Wednesday, 2 April 2014

Positive meeting experience by Yuchen

I've had a very impressive and positive meeting last semester when the three of us met together in order to prepare our book presentation. Before the meeting, we had completed our slides and speech for the presentation individually, but we haven’t integrated our parts yet. So the goal of the meeting was very clear: we need to combine our parts and see if the book presentation can take shape. To explain in details the positive sides as well as some drawbacks of the meeting , I would like to conduct the 5Ps of Effective Meetings.

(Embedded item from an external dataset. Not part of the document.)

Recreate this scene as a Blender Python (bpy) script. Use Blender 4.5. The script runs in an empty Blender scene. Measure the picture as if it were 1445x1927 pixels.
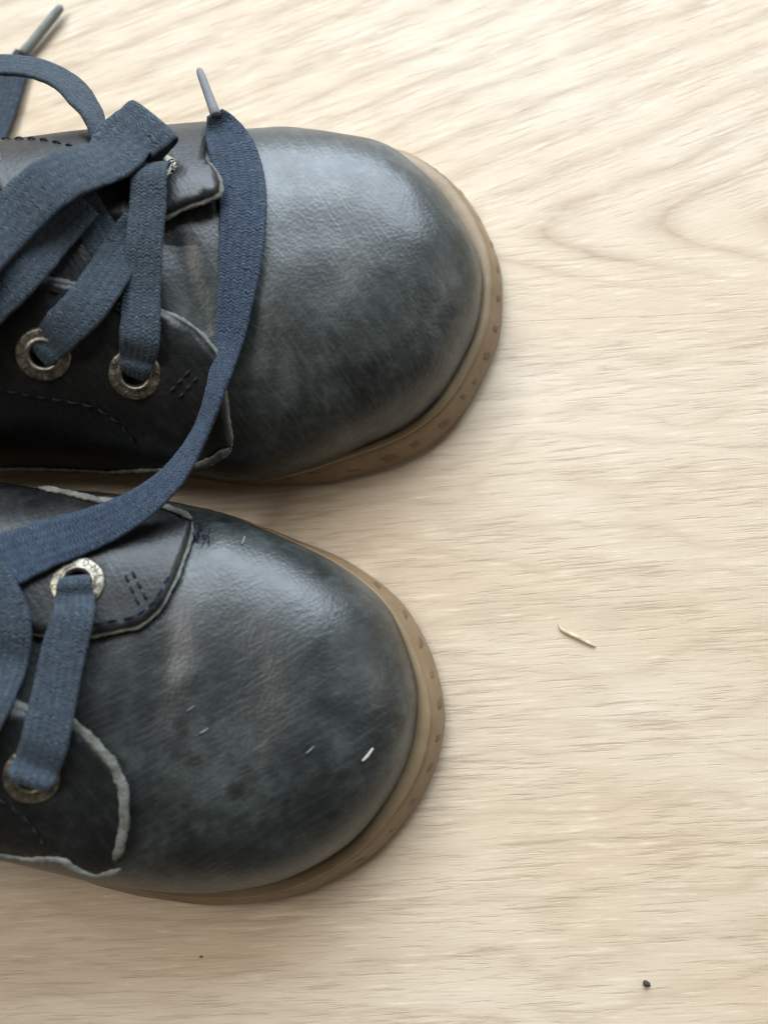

Purpose: I believe that we've done a good job with the first P. The meeting was called because we needed to share information. Since we prepared our parts separately and each one of us must had some information that others wouldn't know, it was important to meet together and see if we could combine the fragmented parts into a complete presentation. Much to our surprises, through the brainstorming process, we achieved our original goals successfully, and apart from that we also managed to change our platform for the presentation as well (from Powerpoint to Prezi).

Participants: In regard of Task–Process dimension of meeting composition, our meeting was balanced well between task and process. Indeed, it would be easier as our previous meetings normally started with some irrelevant small talks in order to create a comfort environment, but this time we decided to push ourselves to the task instead. However, changing our default styles brought us some confusion at the beginning because we didn't know to what degree we can accept the conflicts during the meeting. We all felt a little bit embarrassed when we had to “criticize” people, but by avoiding giving evaluative feedback, we had a good ambiance after all. Another lesson I learnt from this meeting is that we gave each other constructive advises and most importantly we recognized each other's work. Having experienced an unpleasant team, I realize that when you have to correct someone's wrong, it's better to start with the recognition of  his work otherwise he would probably be very defensive on your opinion. It'll only fuel the conflict.

Planning: The third P was the one we didn't put too many efforts into. We didn't have a concrete agenda for the meeting. Perhaps it was more time-consuming (it took us nearly 3 hours) but on the other hand, since we didn't have a fixed agenda, we were able to be more creative on our task which I think is more important than just focusing on the agenda.

Participation: There was no doubt that we expected all of us to participate as much as possible, and as explained above, we were very tolerate to propositions that seemed to be off-topic as long as it would be constructive to the presentation. Our meeting was largely succeeded although there was a vital mistake due to our decision making process that we made the decision with everyone’s agreement. One teammate gave up her idea on which chapter was more important simply because the rest of us disagreed with her and therefore we didn't go deeper in this topic, so it’s not hard to imagine that we felt regret when it turned out that we missed some important aspects in the book. To make it worse, we didn't summarize our meeting at the end because we were too optimistic with our “master piece”.



Perceptive: Since the meeting was so fruitful, we didn't stop and think what was potentially missing in our meeting, leaving the bomb unsolved in the following meetings until it exploded in the presentation.